> What the task asks: Write out, exactly as given, every line from the one holding "Reconstruct this image" to the one holding "AWAY = math.degrees(YAW)", including both.

--- Start Dataset content ---

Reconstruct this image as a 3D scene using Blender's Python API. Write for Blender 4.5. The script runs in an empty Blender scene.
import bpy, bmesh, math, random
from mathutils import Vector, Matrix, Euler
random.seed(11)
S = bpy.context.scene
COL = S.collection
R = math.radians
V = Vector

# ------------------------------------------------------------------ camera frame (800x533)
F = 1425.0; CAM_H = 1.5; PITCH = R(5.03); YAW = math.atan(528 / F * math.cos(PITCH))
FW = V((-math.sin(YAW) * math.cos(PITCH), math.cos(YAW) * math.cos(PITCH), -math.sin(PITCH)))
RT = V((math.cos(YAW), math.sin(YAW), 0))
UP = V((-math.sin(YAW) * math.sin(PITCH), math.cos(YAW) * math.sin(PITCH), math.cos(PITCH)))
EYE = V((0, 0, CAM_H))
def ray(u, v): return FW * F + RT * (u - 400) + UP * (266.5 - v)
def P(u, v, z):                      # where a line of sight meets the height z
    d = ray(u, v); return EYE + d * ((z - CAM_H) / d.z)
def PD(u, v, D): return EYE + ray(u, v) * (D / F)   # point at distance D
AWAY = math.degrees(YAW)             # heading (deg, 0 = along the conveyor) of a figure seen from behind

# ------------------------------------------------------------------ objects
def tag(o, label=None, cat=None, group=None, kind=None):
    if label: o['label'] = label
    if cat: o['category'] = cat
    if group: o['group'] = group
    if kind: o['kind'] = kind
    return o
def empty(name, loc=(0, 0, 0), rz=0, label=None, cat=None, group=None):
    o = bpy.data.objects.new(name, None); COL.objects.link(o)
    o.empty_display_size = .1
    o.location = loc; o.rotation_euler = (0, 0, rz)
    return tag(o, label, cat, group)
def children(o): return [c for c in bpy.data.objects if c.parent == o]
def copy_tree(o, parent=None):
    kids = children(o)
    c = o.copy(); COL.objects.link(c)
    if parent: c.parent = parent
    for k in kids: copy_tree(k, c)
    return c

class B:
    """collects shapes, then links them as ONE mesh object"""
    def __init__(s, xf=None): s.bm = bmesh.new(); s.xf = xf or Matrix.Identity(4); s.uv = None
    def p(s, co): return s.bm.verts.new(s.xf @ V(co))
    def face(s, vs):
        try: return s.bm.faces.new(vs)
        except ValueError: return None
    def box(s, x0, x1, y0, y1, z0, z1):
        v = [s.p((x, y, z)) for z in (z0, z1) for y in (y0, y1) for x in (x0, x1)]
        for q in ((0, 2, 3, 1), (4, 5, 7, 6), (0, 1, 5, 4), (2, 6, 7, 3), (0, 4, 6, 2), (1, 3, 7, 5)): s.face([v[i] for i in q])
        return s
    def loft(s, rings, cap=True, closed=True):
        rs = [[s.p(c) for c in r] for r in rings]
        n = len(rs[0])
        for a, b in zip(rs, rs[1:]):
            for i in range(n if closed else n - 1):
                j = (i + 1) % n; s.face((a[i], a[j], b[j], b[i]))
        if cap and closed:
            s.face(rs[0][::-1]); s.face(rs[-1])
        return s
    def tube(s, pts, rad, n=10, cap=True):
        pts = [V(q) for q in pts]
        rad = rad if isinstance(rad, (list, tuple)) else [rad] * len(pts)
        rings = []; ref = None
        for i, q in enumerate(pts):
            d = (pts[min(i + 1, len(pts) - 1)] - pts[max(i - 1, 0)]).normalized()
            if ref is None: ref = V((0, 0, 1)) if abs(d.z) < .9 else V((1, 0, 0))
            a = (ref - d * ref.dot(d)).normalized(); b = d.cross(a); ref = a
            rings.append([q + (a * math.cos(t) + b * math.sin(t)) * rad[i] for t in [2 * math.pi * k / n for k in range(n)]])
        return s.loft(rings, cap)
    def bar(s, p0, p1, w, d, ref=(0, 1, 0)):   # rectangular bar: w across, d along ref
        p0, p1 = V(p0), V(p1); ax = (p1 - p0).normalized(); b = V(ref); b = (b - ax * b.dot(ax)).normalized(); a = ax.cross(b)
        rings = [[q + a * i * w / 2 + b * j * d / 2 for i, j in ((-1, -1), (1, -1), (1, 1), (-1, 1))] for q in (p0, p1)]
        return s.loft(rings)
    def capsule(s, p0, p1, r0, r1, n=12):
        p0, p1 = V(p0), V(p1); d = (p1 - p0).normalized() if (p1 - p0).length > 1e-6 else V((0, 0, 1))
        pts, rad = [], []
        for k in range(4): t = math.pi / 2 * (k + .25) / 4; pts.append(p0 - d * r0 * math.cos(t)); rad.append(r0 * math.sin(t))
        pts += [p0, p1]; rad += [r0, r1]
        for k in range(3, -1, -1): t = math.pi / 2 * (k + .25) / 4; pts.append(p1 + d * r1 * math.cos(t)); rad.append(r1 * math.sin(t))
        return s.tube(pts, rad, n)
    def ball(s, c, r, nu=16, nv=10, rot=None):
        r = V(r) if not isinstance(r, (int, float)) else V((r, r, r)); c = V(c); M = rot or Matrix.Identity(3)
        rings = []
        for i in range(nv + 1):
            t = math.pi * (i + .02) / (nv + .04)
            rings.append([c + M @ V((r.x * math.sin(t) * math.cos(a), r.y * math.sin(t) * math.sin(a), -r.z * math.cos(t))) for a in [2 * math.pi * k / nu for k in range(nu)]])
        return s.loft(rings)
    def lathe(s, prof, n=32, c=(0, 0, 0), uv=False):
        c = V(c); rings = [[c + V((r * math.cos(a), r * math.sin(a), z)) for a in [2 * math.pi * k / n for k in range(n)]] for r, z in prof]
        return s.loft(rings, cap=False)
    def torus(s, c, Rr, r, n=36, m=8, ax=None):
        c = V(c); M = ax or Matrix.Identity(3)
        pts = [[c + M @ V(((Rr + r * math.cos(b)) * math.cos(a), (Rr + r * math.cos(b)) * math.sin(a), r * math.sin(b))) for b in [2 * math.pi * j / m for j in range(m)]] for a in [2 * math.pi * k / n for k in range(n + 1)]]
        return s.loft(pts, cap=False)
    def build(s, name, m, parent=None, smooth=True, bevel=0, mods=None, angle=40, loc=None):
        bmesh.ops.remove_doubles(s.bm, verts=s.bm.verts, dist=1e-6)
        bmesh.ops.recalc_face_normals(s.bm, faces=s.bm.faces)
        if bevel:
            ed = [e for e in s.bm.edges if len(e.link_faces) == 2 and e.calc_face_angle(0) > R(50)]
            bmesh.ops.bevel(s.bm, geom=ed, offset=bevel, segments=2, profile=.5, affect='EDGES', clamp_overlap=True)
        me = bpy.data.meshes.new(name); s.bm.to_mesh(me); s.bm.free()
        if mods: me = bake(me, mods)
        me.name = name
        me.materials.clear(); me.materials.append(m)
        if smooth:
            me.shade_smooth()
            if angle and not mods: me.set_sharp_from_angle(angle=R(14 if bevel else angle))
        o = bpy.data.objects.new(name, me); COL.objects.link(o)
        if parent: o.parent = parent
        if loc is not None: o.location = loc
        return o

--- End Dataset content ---
--- Start Dataset content ---

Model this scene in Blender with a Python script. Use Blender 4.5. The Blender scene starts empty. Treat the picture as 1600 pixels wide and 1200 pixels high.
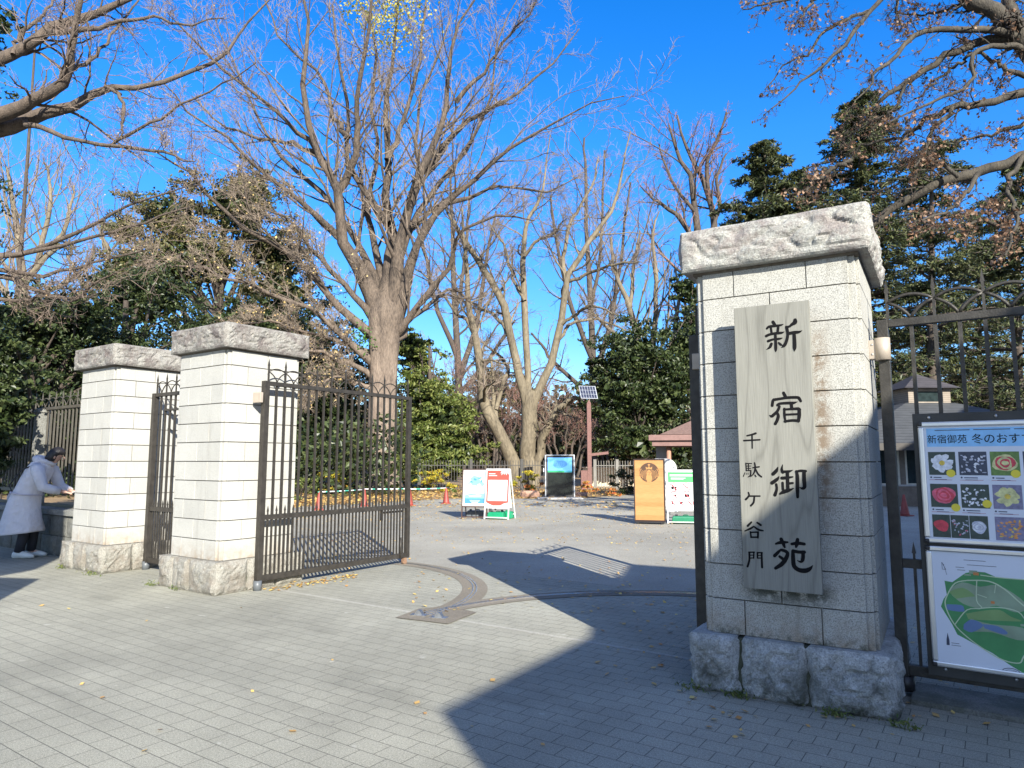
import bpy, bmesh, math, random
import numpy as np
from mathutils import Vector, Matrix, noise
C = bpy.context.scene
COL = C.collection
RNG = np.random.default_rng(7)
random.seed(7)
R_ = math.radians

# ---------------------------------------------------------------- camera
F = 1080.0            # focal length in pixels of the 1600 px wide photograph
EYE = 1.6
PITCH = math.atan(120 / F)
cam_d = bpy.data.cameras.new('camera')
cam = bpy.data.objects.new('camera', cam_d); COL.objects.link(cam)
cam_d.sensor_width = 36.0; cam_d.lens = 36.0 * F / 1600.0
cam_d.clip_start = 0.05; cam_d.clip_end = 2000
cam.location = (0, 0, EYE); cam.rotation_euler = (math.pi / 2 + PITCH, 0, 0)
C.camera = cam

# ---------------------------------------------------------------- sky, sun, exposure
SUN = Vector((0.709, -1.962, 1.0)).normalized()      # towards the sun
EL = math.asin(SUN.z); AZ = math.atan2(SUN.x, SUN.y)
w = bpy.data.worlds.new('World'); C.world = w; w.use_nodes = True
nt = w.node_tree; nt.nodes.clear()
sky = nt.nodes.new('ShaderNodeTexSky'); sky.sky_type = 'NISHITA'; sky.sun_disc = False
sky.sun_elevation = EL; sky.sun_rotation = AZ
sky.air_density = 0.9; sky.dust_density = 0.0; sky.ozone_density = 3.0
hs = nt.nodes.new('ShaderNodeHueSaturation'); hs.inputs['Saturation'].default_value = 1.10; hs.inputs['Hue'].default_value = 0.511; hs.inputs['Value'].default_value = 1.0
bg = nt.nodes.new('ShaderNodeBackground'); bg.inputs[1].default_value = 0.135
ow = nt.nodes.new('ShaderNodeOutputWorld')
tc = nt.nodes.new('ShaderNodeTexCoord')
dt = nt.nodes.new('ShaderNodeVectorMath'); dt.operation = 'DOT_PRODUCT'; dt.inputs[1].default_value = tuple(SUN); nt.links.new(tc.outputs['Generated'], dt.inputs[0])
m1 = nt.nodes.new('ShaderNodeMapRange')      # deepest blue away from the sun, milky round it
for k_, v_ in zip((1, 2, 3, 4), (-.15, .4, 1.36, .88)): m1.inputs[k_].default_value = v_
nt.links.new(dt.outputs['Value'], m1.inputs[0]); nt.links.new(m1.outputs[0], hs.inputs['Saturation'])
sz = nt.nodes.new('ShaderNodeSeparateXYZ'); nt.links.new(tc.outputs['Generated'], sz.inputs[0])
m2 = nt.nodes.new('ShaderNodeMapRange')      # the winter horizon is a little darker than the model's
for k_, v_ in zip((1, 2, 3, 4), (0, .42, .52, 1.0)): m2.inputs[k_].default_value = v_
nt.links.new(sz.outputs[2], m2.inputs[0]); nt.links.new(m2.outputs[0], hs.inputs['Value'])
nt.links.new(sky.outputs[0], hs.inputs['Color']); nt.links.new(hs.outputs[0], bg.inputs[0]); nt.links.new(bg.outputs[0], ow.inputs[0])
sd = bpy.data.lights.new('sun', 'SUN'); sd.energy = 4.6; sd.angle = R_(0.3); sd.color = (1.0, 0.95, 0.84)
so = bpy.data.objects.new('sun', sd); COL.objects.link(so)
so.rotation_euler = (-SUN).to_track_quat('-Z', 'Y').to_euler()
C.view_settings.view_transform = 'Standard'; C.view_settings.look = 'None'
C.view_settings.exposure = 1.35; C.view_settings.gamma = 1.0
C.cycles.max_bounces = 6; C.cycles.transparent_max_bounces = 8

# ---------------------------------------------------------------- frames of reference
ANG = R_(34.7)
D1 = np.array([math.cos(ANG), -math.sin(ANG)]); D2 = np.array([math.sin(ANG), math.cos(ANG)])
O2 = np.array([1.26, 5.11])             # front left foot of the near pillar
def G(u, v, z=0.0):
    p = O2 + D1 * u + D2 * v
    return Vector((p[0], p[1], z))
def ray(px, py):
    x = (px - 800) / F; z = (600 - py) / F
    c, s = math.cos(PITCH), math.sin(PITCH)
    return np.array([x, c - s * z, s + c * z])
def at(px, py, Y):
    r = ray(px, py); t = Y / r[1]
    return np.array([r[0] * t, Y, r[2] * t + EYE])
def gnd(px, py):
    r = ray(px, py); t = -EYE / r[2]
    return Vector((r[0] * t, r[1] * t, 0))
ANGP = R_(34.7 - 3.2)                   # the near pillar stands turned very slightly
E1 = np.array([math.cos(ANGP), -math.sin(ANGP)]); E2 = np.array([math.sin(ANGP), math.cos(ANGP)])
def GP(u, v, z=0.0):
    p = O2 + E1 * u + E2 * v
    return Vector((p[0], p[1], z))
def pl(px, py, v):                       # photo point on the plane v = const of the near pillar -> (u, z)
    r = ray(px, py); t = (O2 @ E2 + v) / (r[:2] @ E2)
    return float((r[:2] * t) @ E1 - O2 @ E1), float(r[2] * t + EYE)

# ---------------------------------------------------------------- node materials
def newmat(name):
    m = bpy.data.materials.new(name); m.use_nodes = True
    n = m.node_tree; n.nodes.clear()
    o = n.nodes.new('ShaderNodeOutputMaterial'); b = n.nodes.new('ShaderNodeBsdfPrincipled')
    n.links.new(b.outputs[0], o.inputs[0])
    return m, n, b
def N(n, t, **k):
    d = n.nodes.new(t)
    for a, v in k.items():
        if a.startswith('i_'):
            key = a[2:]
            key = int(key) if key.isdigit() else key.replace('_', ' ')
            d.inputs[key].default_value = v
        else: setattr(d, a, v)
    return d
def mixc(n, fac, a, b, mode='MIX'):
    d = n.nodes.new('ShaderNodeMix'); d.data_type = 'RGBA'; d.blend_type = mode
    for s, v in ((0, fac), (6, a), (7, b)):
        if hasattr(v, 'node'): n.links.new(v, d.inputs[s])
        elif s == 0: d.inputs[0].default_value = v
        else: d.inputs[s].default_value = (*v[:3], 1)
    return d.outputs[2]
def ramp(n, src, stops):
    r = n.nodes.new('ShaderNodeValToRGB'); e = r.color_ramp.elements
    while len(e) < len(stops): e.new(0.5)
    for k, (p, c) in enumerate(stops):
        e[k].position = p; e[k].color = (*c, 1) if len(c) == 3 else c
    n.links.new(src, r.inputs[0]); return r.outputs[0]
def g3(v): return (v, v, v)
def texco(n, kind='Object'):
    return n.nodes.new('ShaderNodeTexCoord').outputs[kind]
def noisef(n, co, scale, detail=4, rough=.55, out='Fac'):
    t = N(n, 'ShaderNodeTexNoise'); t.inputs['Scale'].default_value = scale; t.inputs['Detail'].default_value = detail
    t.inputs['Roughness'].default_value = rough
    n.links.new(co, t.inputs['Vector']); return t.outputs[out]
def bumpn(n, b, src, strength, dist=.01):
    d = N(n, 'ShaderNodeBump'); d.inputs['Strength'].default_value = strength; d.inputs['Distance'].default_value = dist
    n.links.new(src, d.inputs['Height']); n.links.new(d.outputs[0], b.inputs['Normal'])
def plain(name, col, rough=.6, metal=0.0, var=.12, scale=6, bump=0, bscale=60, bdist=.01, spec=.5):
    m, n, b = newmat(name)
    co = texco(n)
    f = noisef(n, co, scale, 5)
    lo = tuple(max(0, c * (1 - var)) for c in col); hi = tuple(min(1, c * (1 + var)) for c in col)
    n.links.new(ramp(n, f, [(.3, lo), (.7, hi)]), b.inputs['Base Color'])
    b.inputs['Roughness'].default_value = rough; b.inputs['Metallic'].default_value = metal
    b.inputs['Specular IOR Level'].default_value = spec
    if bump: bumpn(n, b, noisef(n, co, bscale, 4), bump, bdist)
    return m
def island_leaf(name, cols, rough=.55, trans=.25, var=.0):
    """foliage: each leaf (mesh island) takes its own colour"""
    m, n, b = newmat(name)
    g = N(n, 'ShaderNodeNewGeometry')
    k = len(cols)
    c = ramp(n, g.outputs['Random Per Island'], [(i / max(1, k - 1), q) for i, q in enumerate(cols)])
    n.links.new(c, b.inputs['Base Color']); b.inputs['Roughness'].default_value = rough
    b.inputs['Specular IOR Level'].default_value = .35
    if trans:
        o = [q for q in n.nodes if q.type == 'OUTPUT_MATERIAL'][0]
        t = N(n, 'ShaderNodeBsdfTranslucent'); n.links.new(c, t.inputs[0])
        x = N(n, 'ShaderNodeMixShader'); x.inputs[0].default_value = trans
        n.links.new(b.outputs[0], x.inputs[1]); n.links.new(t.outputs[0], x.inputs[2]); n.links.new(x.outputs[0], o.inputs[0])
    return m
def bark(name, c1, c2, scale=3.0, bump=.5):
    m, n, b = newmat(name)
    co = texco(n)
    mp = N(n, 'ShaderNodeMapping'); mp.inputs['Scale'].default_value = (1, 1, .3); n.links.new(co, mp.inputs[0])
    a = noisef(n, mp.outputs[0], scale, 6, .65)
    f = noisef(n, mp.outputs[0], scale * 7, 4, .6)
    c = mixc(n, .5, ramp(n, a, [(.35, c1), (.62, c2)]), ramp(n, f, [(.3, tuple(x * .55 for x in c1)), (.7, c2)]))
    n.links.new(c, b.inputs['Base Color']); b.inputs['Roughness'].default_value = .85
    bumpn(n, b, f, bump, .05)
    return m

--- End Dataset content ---

> Completed exercise:
Reconstruct this image as a 3D scene using Blender's Python API. Write for Blender 4.5. The script runs in an empty Blender scene.
import bpy, bmesh, math, random
from mathutils import Vector, Matrix, Euler
random.seed(11)
S = bpy.context.scene
COL = S.collection
R = math.radians
V = Vector

# ------------------------------------------------------------------ camera frame (800x533)
F = 1425.0; CAM_H = 1.5; PITCH = R(5.03); YAW = math.atan(528 / F * math.cos(PITCH))
FW = V((-math.sin(YAW) * math.cos(PITCH), math.cos(YAW) * math.cos(PITCH), -math.sin(PITCH)))
RT = V((math.cos(YAW), math.sin(YAW), 0))
UP = V((-math.sin(YAW) * math.sin(PITCH), math.cos(YAW) * math.sin(PITCH), math.cos(PITCH)))
EYE = V((0, 0, CAM_H))
def ray(u, v): return FW * F + RT * (u - 400) + UP * (266.5 - v)
def P(u, v, z):                      # where a line of sight meets the height z
    d = ray(u, v); return EYE + d * ((z - CAM_H) / d.z)
def PD(u, v, D): return EYE + ray(u, v) * (D / F)   # point at distance D
AWAY = math.degrees(YAW)             # heading (deg, 0 = along the conveyor) of a figure seen from behind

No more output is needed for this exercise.